Baking Instructions for “Carrie,” 2013 version:
Pre-heat oven for 75 minutes to 212 degrees. Enough to make your red blood boil.
Take the first Stephen King book ever published and the first adapted to film or television (1976–back before most of you reading this were born, I suspect) and spend a modest amount ($30 million) updating the screenplay by Lawrence D. Cohen with an assist from Roberto Aquirre-Sacasa.
Discard beloved memories of spellbinding direction by horror director Brian DePalma and Oscar-nominated performances of Sissy Spacek and Piper Laurie. Add watered-down thrills that mimic other horror-themed entries in today’s generic genre cookbook.
Add in a spicy dash of “Kick-A*s” with Chlöe Grace Moretz and, for the older demographic, Julianne Moore, offering a bible-thumping dollop of mom’s rotten apple pie.
Stir broadly, sprinkle in soundtrack featuring tunes performed by Vampire Weekend, The Civil Wars, Rogue Wave, The Naked and the Famous. Batter should be suitable for younger tastes.
The recipe in today’s reimagining of Carrie White, her psycho-religious mom, Margaret, and the misguided school chums who end up the worse for wear at their high school prom, calls for the same servings of thrills and shrills, making the new film a serviceable approach to the King classic, updated for today’s social media savvy crowd.
“Carrie” supernaturally follows the troubled life of a young, socially-misfit teenager who becomes the brunt of an ever-escalated school joke. It starts when she freaks out at the sight of blood—her first period— which coincides with her discovery that she’s got some fairly amusing telekinetic powers. The locker room chanting (“Plug It Up”) in this sequence mimics the vengeful wedding feast episode (“Gooble, gobble, one of us”) from Tod Browning’s horror masterpiece “Freaks” (1932), albeit director Peirce one ups the original “Carrie” with the use of a smartphone to capture and extend the embarrassment of its central character.
Bible-obsessed mom’s not terribly sympathetic. Carrie’s swim coach, Miss Dejardin (Judy Greer), tries to referee a middle ground, although über-bitch classmate Chris Hargensen (Portia Doubleday) goes well out of her way to plot the poor girl’s demise with a prom prank that sends Carrie into a raging fit that brings down Eden High and most of the surrounding neighborhood. There’s some remorse, in the guise of Sue Snell (Gabriella Wilde), but that’s brushed aside as a too little, too late moment as the film reaches it’s bloody climax.
Hart Bochner, the sniveling coke-snorting office mate Harry Ellis in the original “Die Hard” film has an uncredited cameo as Mr. Hargensen, and his character is just as dislikable now as he was back them. And I mean that in a good way.

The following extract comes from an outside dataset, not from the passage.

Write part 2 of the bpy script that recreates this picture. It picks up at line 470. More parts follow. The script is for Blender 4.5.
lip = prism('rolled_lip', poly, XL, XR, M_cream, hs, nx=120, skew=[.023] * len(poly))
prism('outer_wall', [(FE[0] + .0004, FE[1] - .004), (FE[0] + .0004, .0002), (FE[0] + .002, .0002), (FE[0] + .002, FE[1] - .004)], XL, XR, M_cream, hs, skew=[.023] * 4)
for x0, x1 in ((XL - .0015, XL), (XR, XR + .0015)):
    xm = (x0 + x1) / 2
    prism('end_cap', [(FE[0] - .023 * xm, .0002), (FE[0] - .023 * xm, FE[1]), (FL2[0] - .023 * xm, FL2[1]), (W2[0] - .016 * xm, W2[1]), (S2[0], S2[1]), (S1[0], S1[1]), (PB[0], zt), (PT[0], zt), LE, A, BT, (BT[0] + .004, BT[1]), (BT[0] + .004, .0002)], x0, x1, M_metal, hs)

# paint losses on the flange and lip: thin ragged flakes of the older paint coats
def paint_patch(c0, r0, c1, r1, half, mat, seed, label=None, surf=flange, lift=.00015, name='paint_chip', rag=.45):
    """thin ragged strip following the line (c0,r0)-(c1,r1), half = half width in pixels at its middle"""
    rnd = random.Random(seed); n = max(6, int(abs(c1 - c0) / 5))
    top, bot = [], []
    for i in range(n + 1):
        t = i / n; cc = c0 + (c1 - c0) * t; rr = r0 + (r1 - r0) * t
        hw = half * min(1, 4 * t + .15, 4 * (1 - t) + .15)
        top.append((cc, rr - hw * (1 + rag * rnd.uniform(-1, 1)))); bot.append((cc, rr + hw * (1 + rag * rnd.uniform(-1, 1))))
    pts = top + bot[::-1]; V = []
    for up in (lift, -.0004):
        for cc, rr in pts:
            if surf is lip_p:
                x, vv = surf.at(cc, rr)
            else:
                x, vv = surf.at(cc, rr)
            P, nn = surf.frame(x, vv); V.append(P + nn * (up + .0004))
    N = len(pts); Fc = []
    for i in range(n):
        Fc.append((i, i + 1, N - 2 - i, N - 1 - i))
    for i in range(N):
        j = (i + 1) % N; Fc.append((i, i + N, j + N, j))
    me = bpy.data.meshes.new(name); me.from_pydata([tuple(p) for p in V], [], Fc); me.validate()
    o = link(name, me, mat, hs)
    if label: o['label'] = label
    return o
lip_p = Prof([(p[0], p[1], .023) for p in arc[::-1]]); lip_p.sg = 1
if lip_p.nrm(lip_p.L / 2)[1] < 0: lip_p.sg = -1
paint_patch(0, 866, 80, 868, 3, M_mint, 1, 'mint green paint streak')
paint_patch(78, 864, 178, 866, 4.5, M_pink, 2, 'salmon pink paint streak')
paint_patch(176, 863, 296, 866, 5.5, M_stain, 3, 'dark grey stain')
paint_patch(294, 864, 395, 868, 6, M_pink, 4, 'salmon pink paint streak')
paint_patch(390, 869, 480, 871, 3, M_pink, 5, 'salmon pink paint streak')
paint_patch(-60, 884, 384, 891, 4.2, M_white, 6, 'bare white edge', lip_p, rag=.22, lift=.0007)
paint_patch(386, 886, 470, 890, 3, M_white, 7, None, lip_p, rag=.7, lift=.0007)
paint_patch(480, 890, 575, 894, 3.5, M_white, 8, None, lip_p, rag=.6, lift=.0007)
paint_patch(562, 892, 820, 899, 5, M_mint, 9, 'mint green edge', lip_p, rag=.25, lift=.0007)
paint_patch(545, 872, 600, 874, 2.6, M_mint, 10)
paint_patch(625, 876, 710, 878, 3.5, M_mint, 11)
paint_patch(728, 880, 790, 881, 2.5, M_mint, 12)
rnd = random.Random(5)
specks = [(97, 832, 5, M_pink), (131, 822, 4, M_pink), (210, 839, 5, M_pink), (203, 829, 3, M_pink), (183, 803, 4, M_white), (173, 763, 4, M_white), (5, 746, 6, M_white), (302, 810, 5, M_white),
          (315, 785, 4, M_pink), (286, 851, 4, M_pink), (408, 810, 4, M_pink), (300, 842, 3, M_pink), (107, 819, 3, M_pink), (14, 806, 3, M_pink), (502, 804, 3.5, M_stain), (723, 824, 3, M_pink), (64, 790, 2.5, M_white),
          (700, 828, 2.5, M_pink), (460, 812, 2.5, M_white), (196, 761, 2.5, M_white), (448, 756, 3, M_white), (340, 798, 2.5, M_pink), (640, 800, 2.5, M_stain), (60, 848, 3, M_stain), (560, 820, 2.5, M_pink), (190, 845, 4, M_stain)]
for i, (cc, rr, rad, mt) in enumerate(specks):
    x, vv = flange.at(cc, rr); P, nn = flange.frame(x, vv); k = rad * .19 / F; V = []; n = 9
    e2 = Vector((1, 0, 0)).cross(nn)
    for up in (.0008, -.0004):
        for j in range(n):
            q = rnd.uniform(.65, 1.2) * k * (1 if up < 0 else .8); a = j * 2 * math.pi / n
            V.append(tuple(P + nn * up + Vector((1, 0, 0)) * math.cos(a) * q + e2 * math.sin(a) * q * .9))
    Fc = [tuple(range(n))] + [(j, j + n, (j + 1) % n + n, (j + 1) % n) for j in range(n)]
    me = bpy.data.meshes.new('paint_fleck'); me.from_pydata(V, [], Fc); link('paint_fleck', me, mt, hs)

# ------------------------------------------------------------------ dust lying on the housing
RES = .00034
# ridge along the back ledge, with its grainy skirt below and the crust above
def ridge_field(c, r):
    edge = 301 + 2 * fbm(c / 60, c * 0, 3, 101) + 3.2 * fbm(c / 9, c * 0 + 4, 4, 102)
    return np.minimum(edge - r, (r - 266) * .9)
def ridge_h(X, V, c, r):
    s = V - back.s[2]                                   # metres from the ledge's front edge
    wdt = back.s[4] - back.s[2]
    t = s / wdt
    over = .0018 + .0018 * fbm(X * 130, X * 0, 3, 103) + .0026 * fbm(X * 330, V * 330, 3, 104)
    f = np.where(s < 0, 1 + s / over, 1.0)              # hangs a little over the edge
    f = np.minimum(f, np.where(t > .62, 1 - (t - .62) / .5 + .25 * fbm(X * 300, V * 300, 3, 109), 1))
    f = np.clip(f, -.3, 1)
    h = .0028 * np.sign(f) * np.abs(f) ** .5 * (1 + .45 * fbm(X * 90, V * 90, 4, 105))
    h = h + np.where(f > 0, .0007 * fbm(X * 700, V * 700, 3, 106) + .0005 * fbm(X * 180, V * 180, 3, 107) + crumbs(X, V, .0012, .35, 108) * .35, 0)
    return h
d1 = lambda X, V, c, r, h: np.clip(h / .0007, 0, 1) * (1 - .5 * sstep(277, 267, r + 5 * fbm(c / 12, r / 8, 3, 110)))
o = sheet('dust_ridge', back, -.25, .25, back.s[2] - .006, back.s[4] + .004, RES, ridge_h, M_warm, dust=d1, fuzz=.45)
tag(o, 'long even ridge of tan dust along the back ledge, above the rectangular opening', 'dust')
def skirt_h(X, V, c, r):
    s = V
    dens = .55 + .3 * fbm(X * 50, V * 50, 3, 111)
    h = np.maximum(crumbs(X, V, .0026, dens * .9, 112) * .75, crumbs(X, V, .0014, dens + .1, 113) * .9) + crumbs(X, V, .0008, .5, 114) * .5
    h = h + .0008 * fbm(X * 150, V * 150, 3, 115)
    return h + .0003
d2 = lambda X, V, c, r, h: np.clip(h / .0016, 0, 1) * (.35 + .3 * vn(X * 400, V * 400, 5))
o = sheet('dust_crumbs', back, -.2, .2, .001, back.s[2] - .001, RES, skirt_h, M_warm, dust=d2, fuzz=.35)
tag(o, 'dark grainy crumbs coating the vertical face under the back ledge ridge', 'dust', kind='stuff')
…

The choice of Kimberly Peirce to direct is interesting. Despite her ground-breaking feature debut with “Boys Don’t Cry” back in 1999, she segued to “Stop-Loss” five years ago, and now “Carrie” is just her third feature. She professed that the book “was ahead of its time, universal and so good that forty years later there is enough space culturally for both movies to exist.”
Yeah, but that doesn’t mean that you can continually spin gold out of the same source material. And let’s not forget (although MGM/United Artists would have preferred it that way) the misconstrued 1999 spin-off “The Rage: Carrie 2.” Or the 2-hour-plus television movie starring Angela Bettis and Patricia Clarkson, one I missed when telecast back in 2002.
This is the first feature screenplay by playwright, screenwriter and comic book artist Roberto Arguirre-Sacasa, a staff writer of the Emmy-nominated series “Big Love” and a producer-writer on “Glee,” but he’s got two other re-treads in the making. His “The Town That Dreaded Sundown,” out next year behind filmmaker Alfonso Gomez-Rejon (feature debut), and big-name producers Jason Blum and Ryan Murphy, is a new look at another 1976 thriller of the same title. He’s also attached to a future remake (the second) of “Little Shop of Horrors,” rumored back in 2012 to be in development by Joseph Gordon-Levitt and Marc Platt.
Alas, I need to finish the cooking instructions now…
Place in oven and bake for remaining 25 minutes of bloody havoc. Toss out any consideration of Oscar nominations, although Moore does a damn good job playing the miserable mom. The original gotcha hot ending of 1976 has cooled for a sour after-taste. It will not be a frightful as the original 1970s dessert. It will crumble.